Now, after New Times publicized the contract's details, the city and police union have walked back on that proposal.

In the latest version of the contract, the provision letting cops keep their jobs after getting caught doing drugs such as cocaine, MDMA, crystal meth, ketamine, and heroin is gone. The language now states officers can keep their jobs only if they test positive for legal drugs prescribed by their doctors for illness or injury. The rewritten provision is now designed to give officers with opiate drug addictions the chance to enter rehab before losing their jobs.

Miami Fraternal Order of Police President Edward Lugo sent a draft of the memo to FOP members last Tuesday. According to an email obtained by New Times, Lugo said a particularly large group of union cops was concerned about the contract's original language, which gave officers a second chance after doing virtually any sort of drug. He wrote:
Our members were concerned that the language would support drug abuse amongst the rank and file. Our elected officials and the FOP want to ensure that this is not the message we send out in the collective bargaining agreement.

The MOU [memorandum of understanding] clarifies only the drug article. It gives extra protection to any member that is involved in an on duty injury and becomes dependent on drugs. (example: You’re involved in a crash or injured by a suspect and get addicted to prescription drugs.). The opioid epidemic has been called the worst drug crisis in American history. Death rates now rival those of AIDS during the 1990s, and with overdoses from opioids now killing more than 27,000 people a year. In the event you have an addiction related to an on duty injury, rehabilitation is an option. This option is being added to address addictions related to on duty injuries. If someone tests positive in a different circumstance, the current policy would stay enforced. I don’t know of anyone that would have an issue with this position. As law enforcement officers, we are held to a higher standard.
The new draft policy is consistent with public statements from Chief Jorge Colina, who told WTVJ after New Times' story was published that he would not allow officers to use drugs such as cocaine while he was chief and that he simply supported giving opiate addicts the option to enter treatment. At the time, Colina's statement did not mesh with the text of the proposed labor contract, and under the old draft, Colina could have been sued for firing a cop caught doing recreational cocaine.
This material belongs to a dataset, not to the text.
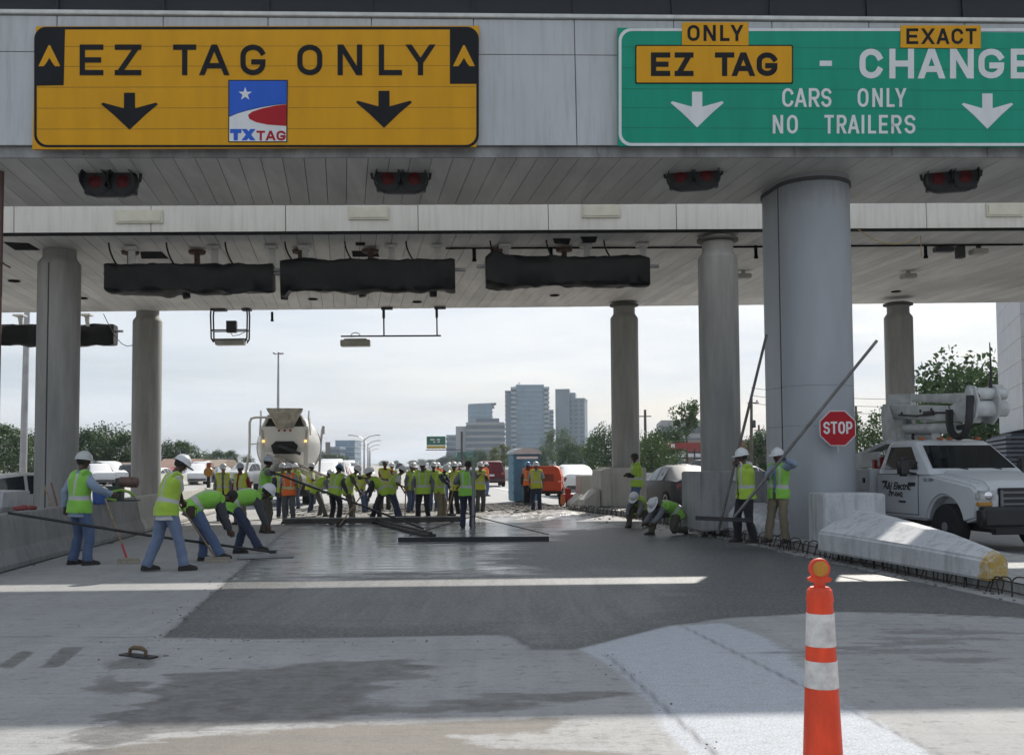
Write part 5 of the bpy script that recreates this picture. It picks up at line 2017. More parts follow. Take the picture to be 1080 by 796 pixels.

Here's a copy of the updated language:
click to enlarge
Fraternal Order of Police
For what it's worth, there's still a hint of hypocrisy even in this stance given that using prescription drugs not authorized by your doctor is still illegal, and it's something for which citizens are still arrested. The opiate crisis has not, unfortunately, led local police departments to actually wind down the War on Drugs.

But the new policy is significantly more reasonable than the last contract, which would have let officers snort lines of cocaine off strippers and then keep their jobs if it was their first offense.

Of course, these new rules would protect only officers who failed drug tests — not cops caught driving around with duffel bags of MDMA pills in their trunks. If an MPD officer were videotaped snorting cocaine in a nightclub, he or she would likely still face punishment. We'd hope.